To what extent are we out “in front” of our actions, and involved in their selection, maintenance, and monitoring? Every so often, sometimes for weeks at a time, I get this unsettling awareness of how many of my behaviors are just kind of happening, with essentially no contribution from the little floaty “me” that daydreams, worries, and yearns. It’s not like I feel like I’m a prisoner in some machine acting contrary my intents. Rather, it’s more like a huge amount of behavior is essentially just taking care of itself, in a way that the floaty me, when it spontaneously decides to check in on things, generally finds un-worrisome and unobjectionable. “Well whaddya know… look what I just did. Interesting.” I’m not breathing, but rather breathing is happening. A question is replied to, and then I recognize that the reply came from me.
Complex behaviors acquired through training — those which we might call ‘performances’ — give us an occasion to think about how much we really own our actions. When a certain act has been trained to death, there’s a real question about where the locus of control lies. In their hundredth performance of “The Nutcracker”, is the dancer really dancing, or is the dance just being danced? That’s a sort of highbrow example, perhaps un-relatable for most of us, but there are lots of more mundane cases too. I remember reading books to my infant daughter, with animated play voices and all, and then being surprised at closing the book to find that I had been reading for minutes. I was in the room reading, but off doing other things in my head.
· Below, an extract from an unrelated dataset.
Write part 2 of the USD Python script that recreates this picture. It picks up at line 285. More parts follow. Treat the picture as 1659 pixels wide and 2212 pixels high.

James is really interested in the question of how much we remain introspectively “online” during habitual, acquired behaviors. He sees great virtue in automatism, and is happy to let it explain a large part of human nature, but is also apprehensive about a “nothing but” worldview in which all behavior is, at base, automatic.
He finds a way into these issues by asking a bit more carefully about the intermediate ‘sensations’ that cue up the successive movements of a complex behavioral act. Recall that these are things like the swimmer’s feeling (sensation) of their high elbow prompting a reach (a motor act) of the opposite arm. He doesn’t see these sensations as distinct volitions (“now do this“), but rather as performing a kind of monitoring function. “The will, if any be present,” James says, referring to these intermediate sensations, “limits itself to a permission that they exert their motor effects.” In other words, these sensations are important for a surveillance-like function that’s looking for errors — deviations from the expected consequences behavior. These sensations don’t usually catch our attention, but when they result in a behavioral error, they give clues about how and where to correct course. You probably never think of all the little lip movements and mouthfeels that go into taking a sip of something, but if you’ve ever tried to drink your coffee after a shot of novocaine at the dentists, you immediately come to appreciate them. We have a “feeling of the proper management of the implement”, whether that implement is a musical instrument we’re holding, or our own lips.